## Your goal
Records follow. Pull out every line that contains "Python".

## Data records

⁂

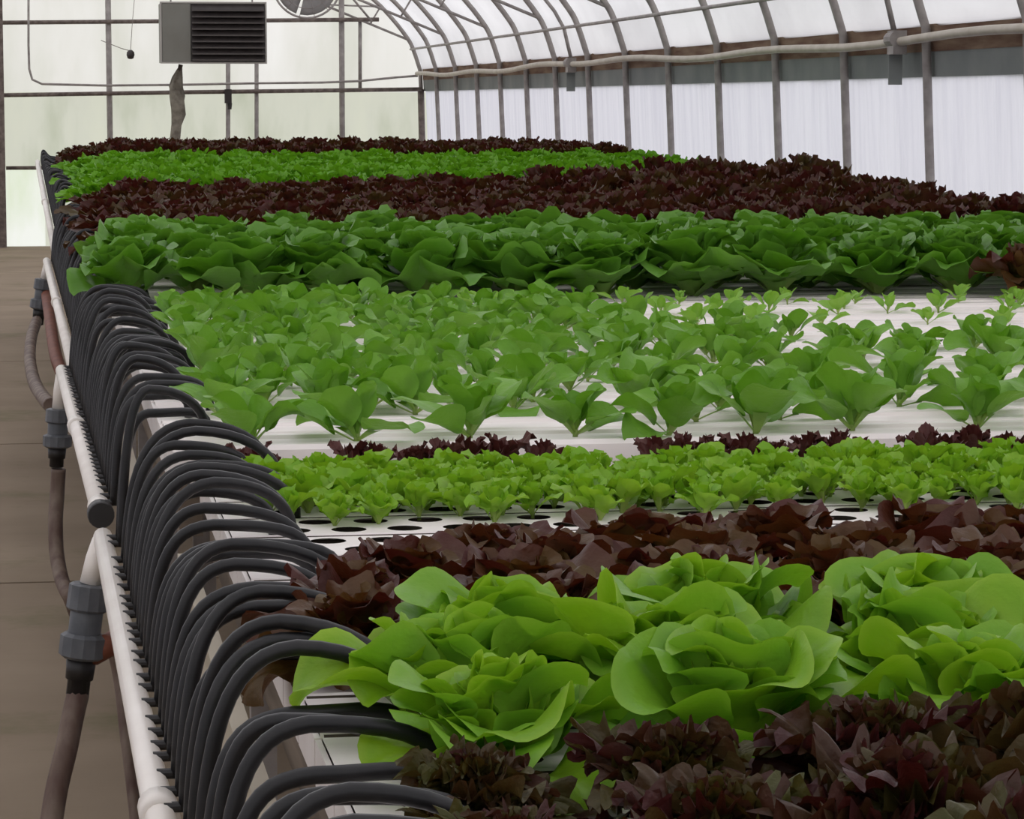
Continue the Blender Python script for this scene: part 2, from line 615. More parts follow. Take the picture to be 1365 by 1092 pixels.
mb = MB()
mb.box((hx0 + .012, hd + .02, hz0 + .012), (hx1 - .012, hd + .62, hz1 - .01))
part(mb, 'cabinet', M['heater'], he)
mb = MB()
t = .016
for (x0, x1, z0, z1) in ((hx0, hx1, hz0, hz0 + t), (hx0, hx1, hz1 - t, hz1), (hx0, hx0 + t, hz0 + t, hz1 - t), (hx1 - t, hx1, hz0 + t, hz1 - t)):
    mb.box((x0, hd, z0), (x1, hd + .02, z1))
part(mb, 'trim_frame', M['heater_trim'], he)
split = P(255, 40, hd).x
mb = MB()
mb.box((hx0 + .02, hd + .004, hz0 + .02), (split - .01, hd + .02, hz1 - .02))
part(mb, 'control_panel', M['heater'], he)
mb = MB()
mb.box((split, hd + .012, hz0 + .02), (hx1 - .02, hd + .02, hz1 - .02), 0)
n = 9
hh = (hz1 - hz0 - .06) / n
for i in range(n):
    z = hz0 + .03 + hh * i
    mb.add([(split + .005, hd - .035, z), (hx1 - .025, hd - .035, z), (hx1 - .025, hd + .012, z + hh * .8), (split + .005, hd + .012, z + hh * .8),
            (split + .005, hd - .035, z + .010), (hx1 - .025, hd - .035, z + .010), (hx1 - .025, hd + .012, z + hh * .8 + .01), (split + .005, hd + .012, z + hh * .8 + .01)],
           [(0, 3, 2, 1), (4, 5, 6, 7), (0, 1, 5, 4), (1, 2, 6, 5), (2, 3, 7, 6), (3, 0, 4, 7)], 0)
    mb.box((split + .005, hd - .042, z - .002), (hx1 - .025, hd - .034, z + .010), 1)
part(mb, 'louvre_panel', [M['black'], M['louvre_edge']], he)
for x in (hx0 + .12, hx1 - .12):
    mb = MB()
    mb.tube([(x, hd + .3, hz1 - .01), (x, hd + .3, 3.5)], .008, 6)
    part(mb, 'hanging_rod', M['steel'], he)
tag(he, 'grey unit heater with dark louvred front hung before the far end wall', 'heater')

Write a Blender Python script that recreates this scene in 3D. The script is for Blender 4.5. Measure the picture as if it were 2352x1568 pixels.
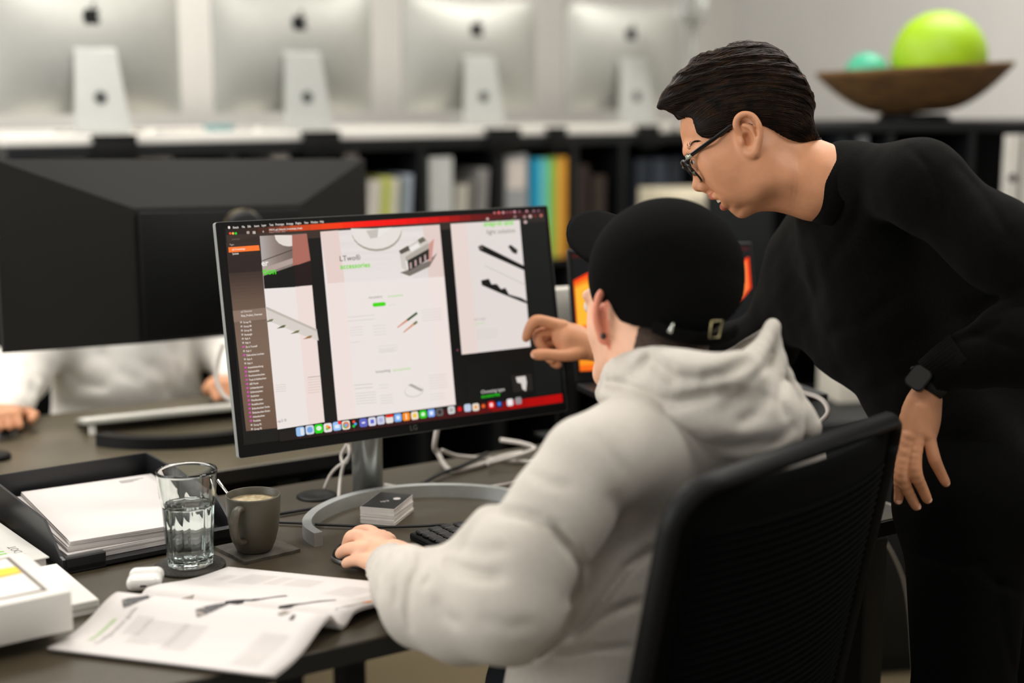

⁂

## Correct response
Continue the Blender Python script for this scene: part 2, from line 615. More parts follow. Take the picture to be 1365 by 1092 pixels.
Write a Blender Python script that recreates this scene in 3D. The script is for Blender 4.5. Measure the picture as if it were 2352x1568 pixels.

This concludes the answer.